One is that that the Woke "systems" for race and "gender" come from completely different, incompatible "academic" theorising. One's from "queer theory", which tries to blur all boundaries, and the other is from "critical race theory", which insists boundaries are sacrosanct, along with some sort of concept of original sin.
If you applied queer theory to race, then it would be your duty to "queer" racial boundaries.
If you applied critical race theory to sex, you could argue about the historical oppression of women, and how men couldn't just opt in to that history of oppression.
And these things can be different, because they're just pseudo-academic waffle with no real attachment to reality. There's no attempt to make a "universal model" with one set of rules. It's different rules applied by different people.
Some poor philosopher got in trouble a couple of years ago for trying to figure this out - she tried to reconcile them by saying "why not?" to racial identity. This managed to upset both Woke sides; the "trans" side were upset at the suggestion that their identity was in any way not innate - obviously it was a real thing, unlike any other choose-you-own-identity claim. And the "race" side were upset at her suggestion that racial identity could be a thing.
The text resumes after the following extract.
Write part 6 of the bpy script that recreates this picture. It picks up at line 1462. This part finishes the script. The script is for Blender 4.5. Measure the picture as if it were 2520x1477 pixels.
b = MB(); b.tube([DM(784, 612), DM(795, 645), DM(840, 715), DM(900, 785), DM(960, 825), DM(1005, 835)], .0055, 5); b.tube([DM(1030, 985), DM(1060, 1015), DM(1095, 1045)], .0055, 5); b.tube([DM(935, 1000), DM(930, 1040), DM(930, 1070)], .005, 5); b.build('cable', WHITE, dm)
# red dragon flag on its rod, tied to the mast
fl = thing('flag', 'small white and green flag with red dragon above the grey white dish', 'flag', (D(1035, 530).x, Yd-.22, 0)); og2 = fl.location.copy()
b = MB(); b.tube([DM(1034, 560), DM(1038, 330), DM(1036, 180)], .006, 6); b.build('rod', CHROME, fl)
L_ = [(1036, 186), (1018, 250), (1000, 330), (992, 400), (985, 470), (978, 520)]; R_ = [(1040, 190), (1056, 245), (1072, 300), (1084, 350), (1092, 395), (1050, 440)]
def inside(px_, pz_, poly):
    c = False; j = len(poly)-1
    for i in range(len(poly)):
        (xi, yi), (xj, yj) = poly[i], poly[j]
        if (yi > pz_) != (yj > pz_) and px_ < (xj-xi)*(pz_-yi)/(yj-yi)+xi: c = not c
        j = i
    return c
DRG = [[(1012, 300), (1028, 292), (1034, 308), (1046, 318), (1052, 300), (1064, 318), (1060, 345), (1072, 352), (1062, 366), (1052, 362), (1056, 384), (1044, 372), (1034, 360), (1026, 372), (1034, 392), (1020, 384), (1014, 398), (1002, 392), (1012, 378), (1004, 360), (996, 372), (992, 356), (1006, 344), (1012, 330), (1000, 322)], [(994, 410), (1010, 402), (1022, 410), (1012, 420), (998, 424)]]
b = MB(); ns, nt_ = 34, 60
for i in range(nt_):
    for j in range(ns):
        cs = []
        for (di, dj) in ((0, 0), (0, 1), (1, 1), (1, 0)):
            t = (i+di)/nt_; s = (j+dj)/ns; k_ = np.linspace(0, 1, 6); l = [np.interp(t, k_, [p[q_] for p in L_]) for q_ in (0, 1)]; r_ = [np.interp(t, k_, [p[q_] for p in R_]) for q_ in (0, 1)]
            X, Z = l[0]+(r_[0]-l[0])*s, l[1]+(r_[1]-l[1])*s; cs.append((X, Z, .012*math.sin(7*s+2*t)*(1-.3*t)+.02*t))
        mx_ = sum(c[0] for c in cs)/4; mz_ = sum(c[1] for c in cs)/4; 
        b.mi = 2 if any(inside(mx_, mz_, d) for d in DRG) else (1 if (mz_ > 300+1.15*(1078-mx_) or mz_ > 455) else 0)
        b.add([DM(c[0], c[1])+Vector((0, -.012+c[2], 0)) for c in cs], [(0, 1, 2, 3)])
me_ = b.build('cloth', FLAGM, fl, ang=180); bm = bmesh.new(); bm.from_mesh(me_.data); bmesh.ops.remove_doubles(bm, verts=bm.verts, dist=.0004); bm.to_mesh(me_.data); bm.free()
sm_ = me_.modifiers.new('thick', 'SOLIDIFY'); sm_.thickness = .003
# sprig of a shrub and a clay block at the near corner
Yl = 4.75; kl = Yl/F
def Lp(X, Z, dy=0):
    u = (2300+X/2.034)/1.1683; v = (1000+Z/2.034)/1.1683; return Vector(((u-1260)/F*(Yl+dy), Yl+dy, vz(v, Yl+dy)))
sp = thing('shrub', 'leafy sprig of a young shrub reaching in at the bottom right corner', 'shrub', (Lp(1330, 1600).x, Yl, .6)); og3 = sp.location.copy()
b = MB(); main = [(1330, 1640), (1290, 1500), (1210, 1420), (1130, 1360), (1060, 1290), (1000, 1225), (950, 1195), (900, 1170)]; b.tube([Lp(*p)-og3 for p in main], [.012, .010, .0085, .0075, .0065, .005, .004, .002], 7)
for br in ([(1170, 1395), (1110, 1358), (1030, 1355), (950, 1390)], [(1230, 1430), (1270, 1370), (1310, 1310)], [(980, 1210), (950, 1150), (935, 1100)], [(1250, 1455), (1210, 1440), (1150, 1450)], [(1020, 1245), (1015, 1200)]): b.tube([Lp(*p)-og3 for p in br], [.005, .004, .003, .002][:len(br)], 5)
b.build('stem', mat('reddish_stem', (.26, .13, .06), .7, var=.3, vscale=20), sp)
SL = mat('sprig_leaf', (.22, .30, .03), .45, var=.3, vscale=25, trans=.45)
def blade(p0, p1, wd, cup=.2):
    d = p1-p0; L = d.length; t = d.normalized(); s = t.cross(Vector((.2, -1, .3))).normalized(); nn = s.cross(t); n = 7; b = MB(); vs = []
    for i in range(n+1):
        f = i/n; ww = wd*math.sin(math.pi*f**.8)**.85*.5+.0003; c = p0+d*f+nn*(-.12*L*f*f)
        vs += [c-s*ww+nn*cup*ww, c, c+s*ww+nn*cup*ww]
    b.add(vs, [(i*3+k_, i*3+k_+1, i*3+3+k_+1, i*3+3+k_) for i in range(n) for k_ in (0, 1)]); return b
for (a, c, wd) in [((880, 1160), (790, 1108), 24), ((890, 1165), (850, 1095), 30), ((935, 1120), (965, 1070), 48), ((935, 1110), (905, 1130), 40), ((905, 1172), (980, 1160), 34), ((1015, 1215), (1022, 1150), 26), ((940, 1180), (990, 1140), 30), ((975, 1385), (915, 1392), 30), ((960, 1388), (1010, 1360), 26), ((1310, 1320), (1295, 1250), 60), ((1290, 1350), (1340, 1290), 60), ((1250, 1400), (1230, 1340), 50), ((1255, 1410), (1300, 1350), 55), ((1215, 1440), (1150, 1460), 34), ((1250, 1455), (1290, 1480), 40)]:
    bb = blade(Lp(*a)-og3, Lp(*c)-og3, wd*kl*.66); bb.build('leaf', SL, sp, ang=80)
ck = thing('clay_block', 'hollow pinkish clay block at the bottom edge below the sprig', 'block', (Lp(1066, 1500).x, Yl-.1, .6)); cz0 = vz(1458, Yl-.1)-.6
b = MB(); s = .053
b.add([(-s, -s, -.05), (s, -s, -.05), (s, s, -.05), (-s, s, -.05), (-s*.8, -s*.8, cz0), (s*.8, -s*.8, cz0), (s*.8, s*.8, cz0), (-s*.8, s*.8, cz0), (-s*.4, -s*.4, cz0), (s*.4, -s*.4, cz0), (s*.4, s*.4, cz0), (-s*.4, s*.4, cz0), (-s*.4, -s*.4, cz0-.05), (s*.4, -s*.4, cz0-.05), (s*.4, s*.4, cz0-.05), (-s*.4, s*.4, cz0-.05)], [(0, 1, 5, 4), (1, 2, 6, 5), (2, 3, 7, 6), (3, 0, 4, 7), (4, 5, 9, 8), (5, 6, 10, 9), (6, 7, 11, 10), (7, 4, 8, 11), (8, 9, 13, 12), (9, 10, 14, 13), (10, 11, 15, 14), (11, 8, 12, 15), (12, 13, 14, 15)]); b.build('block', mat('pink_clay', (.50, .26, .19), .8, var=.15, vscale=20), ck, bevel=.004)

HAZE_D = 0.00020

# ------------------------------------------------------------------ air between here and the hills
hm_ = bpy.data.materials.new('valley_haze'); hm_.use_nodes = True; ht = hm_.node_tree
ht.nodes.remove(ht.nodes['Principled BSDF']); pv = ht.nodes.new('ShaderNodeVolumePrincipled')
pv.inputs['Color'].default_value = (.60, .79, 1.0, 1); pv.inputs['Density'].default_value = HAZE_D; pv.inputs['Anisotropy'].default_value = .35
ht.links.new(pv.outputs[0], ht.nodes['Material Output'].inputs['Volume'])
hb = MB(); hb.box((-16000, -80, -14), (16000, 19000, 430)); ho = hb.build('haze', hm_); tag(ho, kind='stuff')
You can look the Wikipedia article on that, although I don't think learn much to answer your original question, but you can admire the histrionics.
en.wikipedia.org/wiki/Hypatia_transracialism_controversy
The best I've seen them do as an argument is that you can look at a whole community, and they'll be of one race, but every community has males and females. Therefore you can identify a separate disadvantaged black community, but you can't identity a separate disadvantaged female community. Every man has a woman in his family, therefore the female identity and any oppression is part of his culture (inherited from his mum!), unlike the identity of a different race.
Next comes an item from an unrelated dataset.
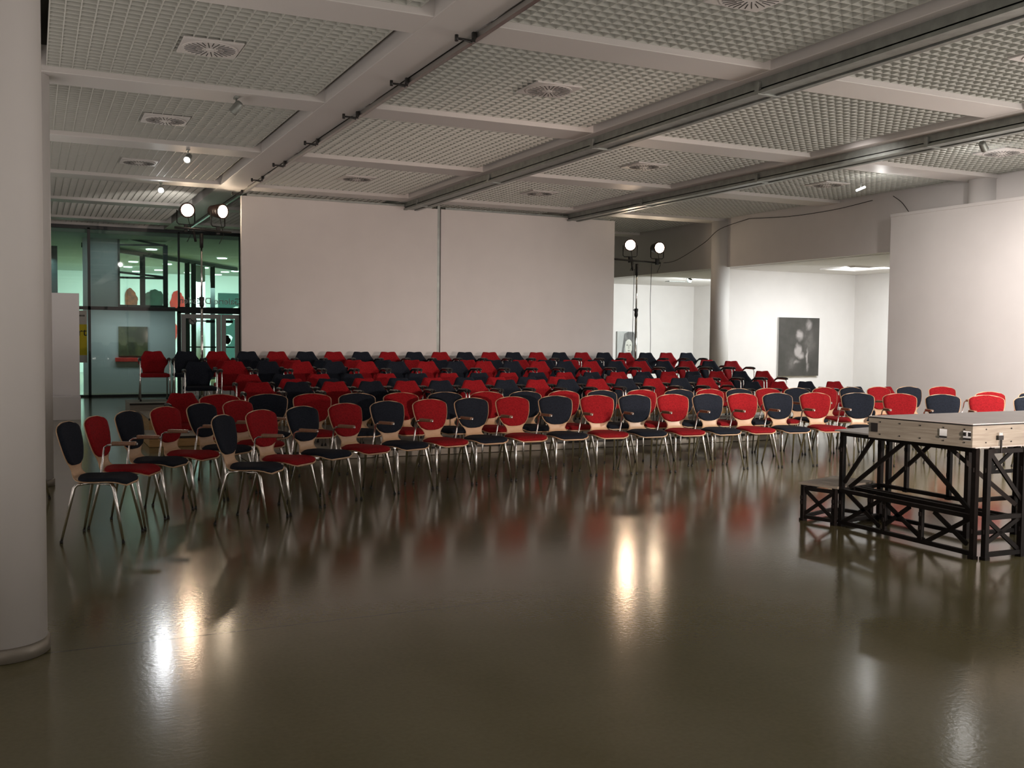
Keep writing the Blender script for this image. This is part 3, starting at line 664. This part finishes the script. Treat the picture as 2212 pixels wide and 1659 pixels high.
# ------------------------------------------------------------------ chairs
def make_plywood_chair(kind):
    fab = kind+'_fabric'
    t = thing('plywood_chair', '', 'chair')
    C = .30
    rows = [(-.272, .850, .045, C), (-.271, .846, .09, C), (-.270, .838, .13, C), (-.268, .826, .168, C), (-.265, .810, .198, C), (-.261, .792, .212, C), (-.252, .755, .213, C), (-.238, .70, .206, C),
            (-.226, .65, .193, C), (-.215, .60, .170, C), (-.207, .565, .143, C), (-.201, .54, .118, C), (-.196, .515, .101, C), (-.191, .495, .096, C), (-.183, .475, .104, .2), (-.168, .455, .126, .1),
            (-.140, .441, .158, .05), (-.10, .436, .190, 0), (-.05, .435, .213, 0), (.02, .438, .222, 0), (.09, .441, .220, 0), (.14, .438, .212, 0), (.175, .430, .198, 0), (.20, .416, .172, 0), (.213, .402, .12, 0)]
    MB().ribbon(rows, -.011).obj('shell', 'beech_ply', t)
    pad = []
    for y, z, hw, c in rows:
        if z < .535 or y > -.19: continue
        w2 = hw-.010
        if z < .66: w2 = min(w2, .192*math.sqrt(max(0, 1-((.66-z)/.125)**2))+.02)
        pad.append((y+.003, z-.006 if z > .83 else z, max(.02, w2), c))
    pad.append((-.197, .535, .03, C)); MB().ribbon(pad, .017).obj('back_pad', fab, t)
    sp = [(-.150, .449, .05, 0), (-.140, .447, .11, 0), (-.12, .443, .155, 0), (-.09, .440, .185, 0), (-.04, .439, .204, 0), (.02, .442, .212, 0), (.09, .445, .210, 0), (.14, .442, .202, 0), (.172, .434, .188, 0), (.195, .421, .164, 0), (.206, .409, .115, 0)]
    MB().ribbon(sp, .018).obj('seat_pad', fab, t)
    b = MB(); b.tube([(-.15, .10, .415), (-.15, -.10, .418), (.15, -.10, .418), (.15, .10, .415), (-.15, .10, .415)], .010, 6); b.obj('seat_frame', 'chrome', t)
    for sx in (-1, 1):
        lg = MB().tube([(sx*.13, .09, .420), (sx*.168, .125, .412), (sx*.178, .137, .39), (sx*.213, .213, .012)], [.010, .0135, .0135, .0085], 10).obj('leg', 'chrome', t)
        MB().lathe([(.012, 0), (.012, .018)], (sx*.213, .213, 0), 8).obj('foot_tip', 'rubber', lg)
        lg = MB().tube([(sx*.13, -.07, .420), (sx*.168, -.125, .412), (sx*.178, -.142, .39), (sx*.213, -.220, .012)], [.010, .0125, .0125, .0085], 10).obj('leg', 'chrome', t)
        MB().lathe([(.012, 0), (.012, .018)], (sx*.213, -.220, 0), 8).obj('foot_tip', 'rubber', lg)
    ar = MB().tube([(-.165, -.05, .415), (-.212, -.09, .44), (-.232, -.085, .55), (-.240, -.075, .635), (-.240, -.05, .652), (-.240, .00, .655), (-.240, .165, .660)], .0085, 8)
    ar = ar.obj('arm', 'chrome', t)
    MB().lathe([(.010, 0), (.011, .004), (.006, .008)], (-.240, .164, .662), 10, (0, 1, 0)).obj('end_cap', 'satin_steel', ar)
    MB().box(-.262, -.220, -.02, .160, .652, .680, .008).obj('armrest', 'arm_wood', ar)
    return t
def make_tub_chair(kind):
    fab = kind+'_fabric'; t = thing('tub_chair', '', 'chair'); C = .75
    rows = [(-.262, .776, .118, C, .016), (-.262, .764, .136, C, .012), (-.258, .735, .152, C, .006), (-.250, .70, .172, C, 0), (-.240, .66, .200, C, 0), (-.232, .625, .226, C, 0), (-.228, .605, .232, C, 0),
            (-.222, .575, .220, C, 0), (-.214, .54, .192, C, 0), (-.206, .50, .172, C, 0), (-.200, .46, .165, C, 0), (-.195, .43, .165, C, 0)]
    MB().ribbon(rows, .034).obj('backrest', fab, t)
    MB().box(-.215, .215, -.20, .225, .375, .435, .022).obj('seat', fab, t)
    for sx in (-1, 1):
        lg = MB().tube([(sx*.222, .20, .012), (sx*.222, .175, .38), (sx*.222, .165, .60), (sx*.222, .152, .634), (sx*.222, .10, .646), (sx*.222, -.10, .650), (sx*.215, -.17, .60)], .0105, 8).obj('leg', 'chrome', t)
        MB().lathe([(.016, 0), (.016, .02)], (sx*.222, .20, 0), 8).obj('foot_tip', 'rubber', lg)
        lg = MB().tube([(sx*.205, .16, .39), (sx*.205, -.10, .37), (sx*.215, -.235, .012)], .0105, 8).obj('leg', 'chrome', t)
        MB().lathe([(.016, 0), (.016, .02)], (sx*.215, -.235, 0), 8).obj('foot_tip', 'rubber', lg)
        b = MB(); b.tube([(sx*.222, .185, .655), (sx*.222, .15, .664), (sx*.222, .05, .668), (sx*.222, -.08, .662), (sx*.219, -.16, .625)], [.017, .020, .020, .020, .014], 8)
        b.obj('armrest', 'plastic_black', t)
    return t
PLY = {}; TUB = {}
for k in ('red', 'blue'): PLY[k] = make_plywood_chair(k); TUB[k] = make_tub_chair(k)
first = set()
def place(src, key, x, y, z, face, label, group):
    """face: direction (dx, dy) the chair looks to"""
    o = src[key]
    if (id(src), key) in first: o = copy_tree(src[key])
    first.add((id(src), key))
    o.location = (x, y, z); o.rotation_euler = (0, 0, math.atan2(face[1], face[0])-PI/2)
    tag(o, label, 'chair', group)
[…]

Something like that seems to be where they end up if you keep pushing.
In practice, people particularly in America will use the "self-id" principle for race, if they don't care to call you out. Maya Forstater's employer in her tribunal did say that they would accept Rachel Dolezal as black, because they use self ID as policy. Individual actors, including companies, will not dare to challenge a race claim.
But the mob will challenge it,just like they would challenge any "cultural appropriation claim".
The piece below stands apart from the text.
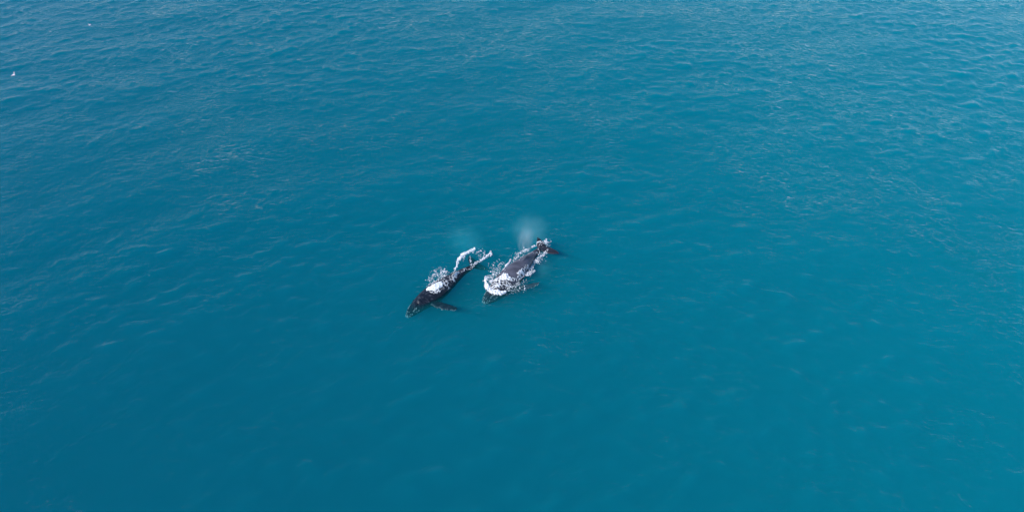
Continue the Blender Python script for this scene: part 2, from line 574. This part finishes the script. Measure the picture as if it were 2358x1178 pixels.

As a previous poster has said though, there is probably a more fundamental reason why the two have ended up different - "queer theory" was invented by and pushed by boundary-breaking men. It's a rationalisation of what men want - no boundaries. And the "critical race theory" thing is a rationalisation of what a particular type of activist wants - continued racial grievance with clear boundaries to keep themselves in work. They're both constructed to achieve activist goals, not actually neutral academic studies, and they have different goals.
("Constructed to" might be a bit strong, but certainly they've evolutionary adapted to fill those roles, and it's clear that they attract proponents of those goals.)